[Collected data entries]
↓

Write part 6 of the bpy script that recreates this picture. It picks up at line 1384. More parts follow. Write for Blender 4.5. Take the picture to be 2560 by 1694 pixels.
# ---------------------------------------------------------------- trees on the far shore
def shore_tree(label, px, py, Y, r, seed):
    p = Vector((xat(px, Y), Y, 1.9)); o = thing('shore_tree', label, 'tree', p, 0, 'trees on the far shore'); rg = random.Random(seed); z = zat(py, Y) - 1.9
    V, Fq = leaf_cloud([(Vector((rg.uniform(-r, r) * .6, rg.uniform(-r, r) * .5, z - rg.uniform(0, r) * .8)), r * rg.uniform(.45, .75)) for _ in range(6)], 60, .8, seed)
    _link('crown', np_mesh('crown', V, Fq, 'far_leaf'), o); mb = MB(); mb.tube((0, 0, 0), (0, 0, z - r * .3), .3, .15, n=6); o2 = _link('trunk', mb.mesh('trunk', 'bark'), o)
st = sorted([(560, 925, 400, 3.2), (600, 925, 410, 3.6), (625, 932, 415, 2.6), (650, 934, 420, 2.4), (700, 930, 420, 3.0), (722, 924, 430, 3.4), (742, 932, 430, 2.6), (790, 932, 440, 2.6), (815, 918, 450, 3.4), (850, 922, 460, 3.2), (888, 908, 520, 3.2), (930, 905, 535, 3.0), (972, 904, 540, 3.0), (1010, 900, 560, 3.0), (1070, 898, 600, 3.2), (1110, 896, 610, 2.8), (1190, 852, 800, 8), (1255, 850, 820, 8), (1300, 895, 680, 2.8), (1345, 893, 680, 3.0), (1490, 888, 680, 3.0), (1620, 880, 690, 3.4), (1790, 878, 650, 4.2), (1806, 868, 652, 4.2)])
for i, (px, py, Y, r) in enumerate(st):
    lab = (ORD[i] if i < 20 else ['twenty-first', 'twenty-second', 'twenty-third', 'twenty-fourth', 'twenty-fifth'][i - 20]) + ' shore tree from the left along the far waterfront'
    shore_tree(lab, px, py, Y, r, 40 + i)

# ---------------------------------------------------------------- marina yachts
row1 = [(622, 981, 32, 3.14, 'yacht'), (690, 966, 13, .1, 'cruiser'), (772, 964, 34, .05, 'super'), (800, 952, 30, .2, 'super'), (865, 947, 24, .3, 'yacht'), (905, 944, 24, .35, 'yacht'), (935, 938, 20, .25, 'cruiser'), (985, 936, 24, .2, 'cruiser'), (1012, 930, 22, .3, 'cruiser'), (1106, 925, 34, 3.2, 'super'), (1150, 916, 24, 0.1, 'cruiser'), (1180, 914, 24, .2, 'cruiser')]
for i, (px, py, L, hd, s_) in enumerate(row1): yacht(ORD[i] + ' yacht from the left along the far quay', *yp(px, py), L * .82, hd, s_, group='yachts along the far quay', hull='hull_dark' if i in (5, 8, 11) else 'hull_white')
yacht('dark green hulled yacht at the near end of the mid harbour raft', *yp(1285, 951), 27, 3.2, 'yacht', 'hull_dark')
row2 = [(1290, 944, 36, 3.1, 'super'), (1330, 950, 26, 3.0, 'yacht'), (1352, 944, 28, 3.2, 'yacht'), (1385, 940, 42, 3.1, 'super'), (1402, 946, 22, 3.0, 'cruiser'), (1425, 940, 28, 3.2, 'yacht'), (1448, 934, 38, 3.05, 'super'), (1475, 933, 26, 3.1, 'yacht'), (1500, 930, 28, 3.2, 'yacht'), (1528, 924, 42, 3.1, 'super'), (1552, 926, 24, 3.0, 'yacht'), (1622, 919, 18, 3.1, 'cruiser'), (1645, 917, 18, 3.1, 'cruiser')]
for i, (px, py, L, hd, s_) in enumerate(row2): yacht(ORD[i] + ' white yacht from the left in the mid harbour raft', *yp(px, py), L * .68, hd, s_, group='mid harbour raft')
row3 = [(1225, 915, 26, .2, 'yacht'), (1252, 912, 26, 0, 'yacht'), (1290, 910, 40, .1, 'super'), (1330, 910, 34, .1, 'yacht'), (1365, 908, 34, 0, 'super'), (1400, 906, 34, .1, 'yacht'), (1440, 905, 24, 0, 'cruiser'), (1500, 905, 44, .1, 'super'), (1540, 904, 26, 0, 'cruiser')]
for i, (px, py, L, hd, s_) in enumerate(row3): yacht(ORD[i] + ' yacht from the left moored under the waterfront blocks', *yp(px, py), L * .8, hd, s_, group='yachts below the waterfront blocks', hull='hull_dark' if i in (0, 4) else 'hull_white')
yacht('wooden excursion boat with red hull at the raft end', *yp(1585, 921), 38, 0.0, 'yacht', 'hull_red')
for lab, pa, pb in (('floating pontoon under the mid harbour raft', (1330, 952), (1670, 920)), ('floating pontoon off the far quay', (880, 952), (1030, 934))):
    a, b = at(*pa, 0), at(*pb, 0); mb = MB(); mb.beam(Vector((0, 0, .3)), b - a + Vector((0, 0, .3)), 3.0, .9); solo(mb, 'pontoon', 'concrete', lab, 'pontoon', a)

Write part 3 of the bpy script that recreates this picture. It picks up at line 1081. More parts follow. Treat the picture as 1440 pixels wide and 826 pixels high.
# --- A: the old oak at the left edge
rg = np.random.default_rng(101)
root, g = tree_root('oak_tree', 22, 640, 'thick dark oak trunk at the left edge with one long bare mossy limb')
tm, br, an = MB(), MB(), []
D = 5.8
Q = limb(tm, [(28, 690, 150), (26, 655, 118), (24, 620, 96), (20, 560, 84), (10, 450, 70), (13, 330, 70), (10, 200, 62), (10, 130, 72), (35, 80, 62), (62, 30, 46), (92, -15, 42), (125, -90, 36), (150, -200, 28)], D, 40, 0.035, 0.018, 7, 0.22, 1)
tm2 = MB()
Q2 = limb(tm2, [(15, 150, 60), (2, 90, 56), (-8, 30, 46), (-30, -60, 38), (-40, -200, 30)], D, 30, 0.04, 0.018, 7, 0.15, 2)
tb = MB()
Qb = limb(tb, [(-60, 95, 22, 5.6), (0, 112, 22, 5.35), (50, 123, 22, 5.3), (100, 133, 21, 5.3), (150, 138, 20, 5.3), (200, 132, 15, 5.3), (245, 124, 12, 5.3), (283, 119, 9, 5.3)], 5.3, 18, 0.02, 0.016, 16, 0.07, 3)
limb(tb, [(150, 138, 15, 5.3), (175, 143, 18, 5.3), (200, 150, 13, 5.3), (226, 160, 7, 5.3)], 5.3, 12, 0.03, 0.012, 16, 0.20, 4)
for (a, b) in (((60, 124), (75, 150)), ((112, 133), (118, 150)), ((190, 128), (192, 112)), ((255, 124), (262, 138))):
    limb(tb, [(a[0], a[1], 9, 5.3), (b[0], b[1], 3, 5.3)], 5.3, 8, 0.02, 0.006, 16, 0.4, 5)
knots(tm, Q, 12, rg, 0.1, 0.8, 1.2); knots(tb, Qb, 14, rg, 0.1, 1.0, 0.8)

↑

* WHAT IS ASKED
Copy all lines in the listing above where the string "pixels" appears.

* FULL OUTPUT
Write part 6 of the bpy script that recreates this picture. It picks up at line 1384. More parts follow. Write for Blender 4.5. Take the picture to be 2560 by 1694 pixels.
Write part 3 of the bpy script that recreates this picture. It picks up at line 1081. More parts follow. Treat the picture as 1440 pixels wide and 826 pixels high.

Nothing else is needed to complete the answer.